The reason why my friend thought I’d find it uncomfortable is that the story of the first episode is set in 1981 and revolves around five characters who were eighteen years old at that time. As it happens I was also 18 in 1981. On the other hand the story involves the protagonists all moving to London in 1981, which I didn’t. I was living in Newcastle in 1981, doing my A-levels and then taking the entrance exam for Cambridge where I went the following year (1982).

Before going on I’ll just mention that 1981 was – yikes – 40 years ago and – double yikes – is closer in time to the end of World War 2 than to today.

Anyway, a major theme running through the 5-part series is the AIDS epidemic that was only just starting to appear on the horizon in 1981. I recall reading an article in a magazine about GRIDS (Gay Related Immune Deficiency Syndrome), which it was what AIDS was called in the very early days. I remember it only vaguely though and didn’t think much about AIDS during the time I was an undergraduate student, although became terrifyingly relevant when I moved to Sussex in 1985 to start my graduate studies.

Although I had been (secretly) sexually active at school and definitely knew I was gay when I was an undergraduate at Cambridge, I wasn’t very open about it except to my closest friends. I also didn’t do much about it either, apart from developing a number of crushes that were doomed to be unrequited.

In my final year at Cambridge I decided that I would try to get a place to do a PhD (or, as it turned out, a DPhil). I applied to a few places around the country, and was very happy to get an offer from Sussex and started my postgraduate studies there in 1985. The reputation of Brighton as being a very `gay’ place to live was definitely part of the decision to go there.
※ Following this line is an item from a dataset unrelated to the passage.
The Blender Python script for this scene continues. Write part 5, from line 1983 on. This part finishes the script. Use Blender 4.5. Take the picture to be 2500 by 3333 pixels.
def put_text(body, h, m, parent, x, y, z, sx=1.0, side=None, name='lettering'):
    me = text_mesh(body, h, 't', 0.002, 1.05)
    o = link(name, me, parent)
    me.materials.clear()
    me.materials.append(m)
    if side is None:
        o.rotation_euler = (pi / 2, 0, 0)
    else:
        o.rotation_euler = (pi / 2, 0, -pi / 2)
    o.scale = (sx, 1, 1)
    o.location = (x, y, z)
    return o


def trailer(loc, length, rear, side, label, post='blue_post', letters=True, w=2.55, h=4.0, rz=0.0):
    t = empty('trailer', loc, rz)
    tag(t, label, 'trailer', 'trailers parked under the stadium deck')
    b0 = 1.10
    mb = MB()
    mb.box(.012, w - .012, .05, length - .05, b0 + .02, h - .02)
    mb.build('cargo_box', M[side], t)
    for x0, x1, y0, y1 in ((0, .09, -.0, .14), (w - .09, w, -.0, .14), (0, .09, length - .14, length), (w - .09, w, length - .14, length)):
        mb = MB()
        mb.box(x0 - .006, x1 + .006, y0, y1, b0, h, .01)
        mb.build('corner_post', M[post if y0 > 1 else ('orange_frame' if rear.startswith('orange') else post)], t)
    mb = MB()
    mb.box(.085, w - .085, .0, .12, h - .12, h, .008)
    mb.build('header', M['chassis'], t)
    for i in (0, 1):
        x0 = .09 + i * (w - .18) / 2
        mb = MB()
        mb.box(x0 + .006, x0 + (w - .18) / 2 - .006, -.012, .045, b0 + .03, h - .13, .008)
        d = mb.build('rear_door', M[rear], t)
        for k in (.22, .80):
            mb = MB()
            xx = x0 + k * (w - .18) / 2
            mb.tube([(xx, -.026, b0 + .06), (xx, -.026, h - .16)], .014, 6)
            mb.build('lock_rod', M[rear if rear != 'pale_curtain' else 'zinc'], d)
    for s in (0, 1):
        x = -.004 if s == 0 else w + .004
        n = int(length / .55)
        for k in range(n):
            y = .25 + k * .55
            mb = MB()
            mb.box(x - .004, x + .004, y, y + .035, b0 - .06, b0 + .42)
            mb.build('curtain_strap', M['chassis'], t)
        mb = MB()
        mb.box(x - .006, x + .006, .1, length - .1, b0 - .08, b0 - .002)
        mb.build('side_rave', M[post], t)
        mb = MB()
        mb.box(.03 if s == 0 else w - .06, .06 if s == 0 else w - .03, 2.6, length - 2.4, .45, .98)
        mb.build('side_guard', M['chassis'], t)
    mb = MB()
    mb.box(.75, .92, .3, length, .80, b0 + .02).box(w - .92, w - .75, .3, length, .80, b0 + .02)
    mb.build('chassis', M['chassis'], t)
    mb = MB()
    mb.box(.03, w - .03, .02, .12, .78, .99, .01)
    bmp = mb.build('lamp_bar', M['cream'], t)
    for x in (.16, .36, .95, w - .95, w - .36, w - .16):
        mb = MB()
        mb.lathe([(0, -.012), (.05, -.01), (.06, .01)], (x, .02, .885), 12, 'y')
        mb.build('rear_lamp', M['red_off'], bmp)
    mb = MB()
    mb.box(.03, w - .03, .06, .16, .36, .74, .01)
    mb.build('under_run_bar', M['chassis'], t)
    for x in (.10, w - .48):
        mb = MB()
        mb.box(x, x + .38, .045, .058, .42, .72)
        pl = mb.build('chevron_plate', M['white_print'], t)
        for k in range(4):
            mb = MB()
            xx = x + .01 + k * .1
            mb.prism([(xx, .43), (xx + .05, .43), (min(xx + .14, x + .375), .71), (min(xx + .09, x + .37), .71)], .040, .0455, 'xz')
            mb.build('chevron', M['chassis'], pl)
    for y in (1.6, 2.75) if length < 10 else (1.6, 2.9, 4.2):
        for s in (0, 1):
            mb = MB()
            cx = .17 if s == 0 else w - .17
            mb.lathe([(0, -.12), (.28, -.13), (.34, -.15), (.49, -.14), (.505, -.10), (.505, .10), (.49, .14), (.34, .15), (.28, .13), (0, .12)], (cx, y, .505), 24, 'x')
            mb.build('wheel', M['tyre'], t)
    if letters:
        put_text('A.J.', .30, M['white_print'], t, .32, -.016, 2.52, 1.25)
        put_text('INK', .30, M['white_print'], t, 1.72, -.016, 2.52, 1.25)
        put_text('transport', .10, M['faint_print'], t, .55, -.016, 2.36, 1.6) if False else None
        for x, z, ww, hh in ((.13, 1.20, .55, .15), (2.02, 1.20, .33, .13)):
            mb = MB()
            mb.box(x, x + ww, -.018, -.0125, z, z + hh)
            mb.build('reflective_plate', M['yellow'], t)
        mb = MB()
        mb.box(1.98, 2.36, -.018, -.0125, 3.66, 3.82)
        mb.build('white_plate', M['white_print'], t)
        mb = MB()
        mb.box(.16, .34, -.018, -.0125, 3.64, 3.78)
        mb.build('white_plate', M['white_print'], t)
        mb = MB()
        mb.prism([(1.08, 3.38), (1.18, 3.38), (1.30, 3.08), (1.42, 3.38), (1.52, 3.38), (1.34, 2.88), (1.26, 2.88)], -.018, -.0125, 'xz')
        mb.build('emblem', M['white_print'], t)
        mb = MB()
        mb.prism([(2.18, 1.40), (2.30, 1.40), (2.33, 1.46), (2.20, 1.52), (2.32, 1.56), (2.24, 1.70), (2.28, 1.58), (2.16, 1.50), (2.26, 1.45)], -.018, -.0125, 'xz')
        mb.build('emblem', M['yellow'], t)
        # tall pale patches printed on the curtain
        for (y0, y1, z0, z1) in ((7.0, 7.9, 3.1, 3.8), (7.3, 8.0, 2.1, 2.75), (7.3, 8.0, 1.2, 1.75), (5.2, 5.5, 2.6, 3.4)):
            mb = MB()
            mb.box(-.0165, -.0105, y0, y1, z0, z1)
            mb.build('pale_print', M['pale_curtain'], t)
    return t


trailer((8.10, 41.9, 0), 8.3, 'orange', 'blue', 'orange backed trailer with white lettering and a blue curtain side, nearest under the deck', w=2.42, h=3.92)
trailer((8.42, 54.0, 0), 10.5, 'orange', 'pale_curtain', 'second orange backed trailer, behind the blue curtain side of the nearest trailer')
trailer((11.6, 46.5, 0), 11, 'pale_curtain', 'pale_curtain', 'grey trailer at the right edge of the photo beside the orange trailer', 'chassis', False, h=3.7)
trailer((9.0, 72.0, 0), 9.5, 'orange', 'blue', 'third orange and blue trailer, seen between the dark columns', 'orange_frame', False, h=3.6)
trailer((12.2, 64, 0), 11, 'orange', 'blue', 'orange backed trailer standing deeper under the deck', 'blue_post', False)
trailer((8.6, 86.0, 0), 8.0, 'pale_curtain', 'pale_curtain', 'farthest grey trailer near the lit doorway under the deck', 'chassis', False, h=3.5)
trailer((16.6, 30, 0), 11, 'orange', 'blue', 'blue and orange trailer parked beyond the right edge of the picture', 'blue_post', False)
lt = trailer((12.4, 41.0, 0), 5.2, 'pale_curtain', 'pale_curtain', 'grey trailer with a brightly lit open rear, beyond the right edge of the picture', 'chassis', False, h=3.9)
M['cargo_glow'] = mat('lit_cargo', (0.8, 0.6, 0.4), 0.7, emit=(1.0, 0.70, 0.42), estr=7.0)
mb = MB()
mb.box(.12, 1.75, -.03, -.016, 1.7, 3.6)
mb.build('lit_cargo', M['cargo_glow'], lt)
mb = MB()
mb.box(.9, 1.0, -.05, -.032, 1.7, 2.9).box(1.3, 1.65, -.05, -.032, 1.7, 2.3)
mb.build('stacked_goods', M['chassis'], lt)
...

Having been very repressed at Cambridge and mostly unhappy as a consequence I decided that I couldn’t continue to live that way. One of the first things I did during `Freshers Week’ at Sussex was join the GaySoc (as it was called) and I gradually became more involved in it as time went on. To begin with I found it helped to pluck up the nerve to go into gay bars and clubs, which I was a bit scared to do on my own having never really experienced anything like them in Newcastle or Cambridge.

It didn’t take me long to acquire an exciting sex life, picking up guys here and there and having (mostly unprotected) sex with strangers several times a week (or more). I then met an undergraduate student through the GaySoc. Although younger than me he was more experienced and more confident about sex. The relationship I had with him was a real awakening for me. We had a lot of sex. I would often sneak off form my office to his room on campus during the day for a quickie. We never even talked about wearing condoms or avoiding ‘risky’ behaviour. This was in 1986. The infamous government advertising campaign began in 1987.

Then one evening we went together to a GaySoc meeting about AIDS during which a health expert explained what was dangerous and what wasn’t, and exactly how serious AIDS really was. Most of us students were disinclined to follow instructions from the Thatcher government but gradually came round to the idea that it wasn’t the attempt at social control that we suspected but a genuine health crisis. That day my partner and I exchanged sheepish glances all the way through the talk. Afterwards we discussed it and decided that it was probably a good idea for us both to get tested for HIV, though obviously if one of us had it then both of us would.

Having been told what the riskiest sexual practices were, and knowing that I had been engaging very frequently precisely in those behaviours, I just assumed that I would be found HIV+. When I did eventually have a test I was quite shocked to find I was negative, so much so that I had another test to make sure. It was negative again. We were both negative, in fact, so we carried on as before.

It was in the next few years that people I knew started to get HIV, and then AIDS, from which many died. I imagine, therefore, that It’s a Sin will have a considerable personal resonance for me. Even without watching it (yet) a question that often troubles me returned once again to my mind: why am I still alive, when so many people I knew back then are not?